Iran offers to safe-guard Iraqi artifacts after ISIS rampage in Mosul museum

“The Prophet ordered us to get rid of statues and relics, and his companions did the same when they conquered countries after him.”

Islamic State fighters destroy artifacts in Mosul Museum
In a diplomatic overture the government of Iran has offered to house and protect Iraq's artifacts and antiquities from the  Islamic State group, Reshet Bet reported on Sunday.
For the first time in 12 years Iraq's national museum in Baghdad will open its doors, ending a period during which it was shuttered by widespread conflict and instability. But recent footage of Islamic State fighters destroying historic artifacts in a museum in Mosul has raised fears that a similar fate might befall those in Baghdad.

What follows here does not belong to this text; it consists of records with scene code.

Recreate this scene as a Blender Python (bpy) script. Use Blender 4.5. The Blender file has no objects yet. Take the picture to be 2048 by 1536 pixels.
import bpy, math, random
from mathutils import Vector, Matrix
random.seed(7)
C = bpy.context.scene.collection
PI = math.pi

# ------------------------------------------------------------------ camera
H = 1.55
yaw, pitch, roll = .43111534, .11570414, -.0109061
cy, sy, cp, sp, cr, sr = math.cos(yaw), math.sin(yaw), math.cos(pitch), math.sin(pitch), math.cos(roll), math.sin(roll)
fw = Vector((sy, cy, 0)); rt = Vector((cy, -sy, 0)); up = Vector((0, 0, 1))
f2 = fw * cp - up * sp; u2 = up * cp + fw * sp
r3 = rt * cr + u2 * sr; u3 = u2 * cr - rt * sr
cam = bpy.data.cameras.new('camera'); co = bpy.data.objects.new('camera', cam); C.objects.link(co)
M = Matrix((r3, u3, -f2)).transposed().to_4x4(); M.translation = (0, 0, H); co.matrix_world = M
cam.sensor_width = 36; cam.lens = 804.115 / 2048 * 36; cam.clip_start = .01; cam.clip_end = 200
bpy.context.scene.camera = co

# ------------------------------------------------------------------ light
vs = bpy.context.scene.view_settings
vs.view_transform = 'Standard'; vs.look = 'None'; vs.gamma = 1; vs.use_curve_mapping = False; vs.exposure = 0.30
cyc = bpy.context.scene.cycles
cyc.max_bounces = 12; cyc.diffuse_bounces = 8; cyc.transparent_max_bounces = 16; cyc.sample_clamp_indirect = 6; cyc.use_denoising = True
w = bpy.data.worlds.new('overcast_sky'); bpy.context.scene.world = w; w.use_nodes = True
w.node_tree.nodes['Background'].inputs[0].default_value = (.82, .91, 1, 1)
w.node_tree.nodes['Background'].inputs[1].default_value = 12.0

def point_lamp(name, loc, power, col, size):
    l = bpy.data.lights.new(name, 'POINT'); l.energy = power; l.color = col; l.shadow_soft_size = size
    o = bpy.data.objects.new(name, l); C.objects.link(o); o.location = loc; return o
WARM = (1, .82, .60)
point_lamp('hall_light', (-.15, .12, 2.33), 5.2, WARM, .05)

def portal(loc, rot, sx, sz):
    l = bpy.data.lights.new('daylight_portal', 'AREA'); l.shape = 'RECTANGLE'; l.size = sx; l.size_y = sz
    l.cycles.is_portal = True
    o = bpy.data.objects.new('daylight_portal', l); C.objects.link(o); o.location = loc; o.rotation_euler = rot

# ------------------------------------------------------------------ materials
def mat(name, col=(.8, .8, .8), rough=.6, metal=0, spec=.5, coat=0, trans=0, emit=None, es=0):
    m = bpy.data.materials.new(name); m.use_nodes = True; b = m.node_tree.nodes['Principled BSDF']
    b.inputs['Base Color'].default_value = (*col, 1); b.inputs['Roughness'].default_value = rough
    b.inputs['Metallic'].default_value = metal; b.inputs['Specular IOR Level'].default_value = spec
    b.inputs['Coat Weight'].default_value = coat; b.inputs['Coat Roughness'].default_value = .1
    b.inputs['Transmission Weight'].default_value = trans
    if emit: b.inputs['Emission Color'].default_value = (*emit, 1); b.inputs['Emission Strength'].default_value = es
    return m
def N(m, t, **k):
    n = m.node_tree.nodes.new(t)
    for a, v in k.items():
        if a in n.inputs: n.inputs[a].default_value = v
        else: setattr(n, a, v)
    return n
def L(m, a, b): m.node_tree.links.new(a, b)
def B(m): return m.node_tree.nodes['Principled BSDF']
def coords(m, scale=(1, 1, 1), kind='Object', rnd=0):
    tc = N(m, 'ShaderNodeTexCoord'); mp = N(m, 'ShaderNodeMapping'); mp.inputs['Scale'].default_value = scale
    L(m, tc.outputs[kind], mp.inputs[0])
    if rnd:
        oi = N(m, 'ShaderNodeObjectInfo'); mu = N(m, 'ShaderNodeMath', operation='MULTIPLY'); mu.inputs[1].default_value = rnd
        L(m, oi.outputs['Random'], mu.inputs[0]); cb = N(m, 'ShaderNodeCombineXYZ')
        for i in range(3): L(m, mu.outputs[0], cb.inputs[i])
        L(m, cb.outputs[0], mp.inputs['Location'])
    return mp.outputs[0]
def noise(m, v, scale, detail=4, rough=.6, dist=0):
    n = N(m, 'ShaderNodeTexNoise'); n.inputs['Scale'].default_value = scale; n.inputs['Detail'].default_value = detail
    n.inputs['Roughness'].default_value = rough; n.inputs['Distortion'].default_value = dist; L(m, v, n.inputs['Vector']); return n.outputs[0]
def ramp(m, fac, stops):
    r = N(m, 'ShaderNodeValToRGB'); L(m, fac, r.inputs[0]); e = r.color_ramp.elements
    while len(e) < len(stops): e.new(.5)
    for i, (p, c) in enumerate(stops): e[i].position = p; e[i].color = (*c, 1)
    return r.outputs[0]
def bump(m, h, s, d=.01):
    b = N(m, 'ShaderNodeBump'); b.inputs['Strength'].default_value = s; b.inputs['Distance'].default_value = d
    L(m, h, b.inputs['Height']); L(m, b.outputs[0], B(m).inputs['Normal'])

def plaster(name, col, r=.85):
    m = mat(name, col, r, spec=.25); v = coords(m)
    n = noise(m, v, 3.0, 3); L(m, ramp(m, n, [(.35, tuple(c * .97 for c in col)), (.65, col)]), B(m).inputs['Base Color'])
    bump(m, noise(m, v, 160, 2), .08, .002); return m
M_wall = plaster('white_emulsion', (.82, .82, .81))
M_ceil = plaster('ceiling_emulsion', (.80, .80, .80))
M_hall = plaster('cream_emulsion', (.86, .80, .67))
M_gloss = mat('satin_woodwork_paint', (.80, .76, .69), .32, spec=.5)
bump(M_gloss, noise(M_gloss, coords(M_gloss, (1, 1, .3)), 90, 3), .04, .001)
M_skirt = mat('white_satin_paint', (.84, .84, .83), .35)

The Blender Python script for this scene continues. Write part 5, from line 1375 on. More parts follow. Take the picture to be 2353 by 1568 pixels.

The video shows members of the self-styled caliphate, which rejects pre-Islamic history as blasphemous and has a very narrow view of what is not, toppling 7th century statues and defacing pre-Islamic artifacts, including large winged bulls and other non-Islamic reliefs,  using a hammer and power-tools.
“The Prophet ordered us to get rid of statues and relics, and his companions did the same when they conquered countries after him,” one of the fighters is heard saying.
Emboldened by the callousness of the jihadists, the video has actually been cited by Iraq's Tourism and Antiquities Ministry as a reason for the museum's reopening.
"The events in Mosul led us to speed up our work and we wanted to open it today as a response to what the gangs of Daesh did," Deputy Tourism and Antiquities Minister Qais Hussein Rashid told AFP
Iraq's cultural heritage, which includes antiquities dating from the Babylonian, Assyrian and Persian period, has indirectly suffered from the more than a decade of war ravaging the country. Only in recent years have Iraq's antiquity officials successfully returned at least a third of 15,000 pieces stolen during the chaos that followed the American invasion in 2003.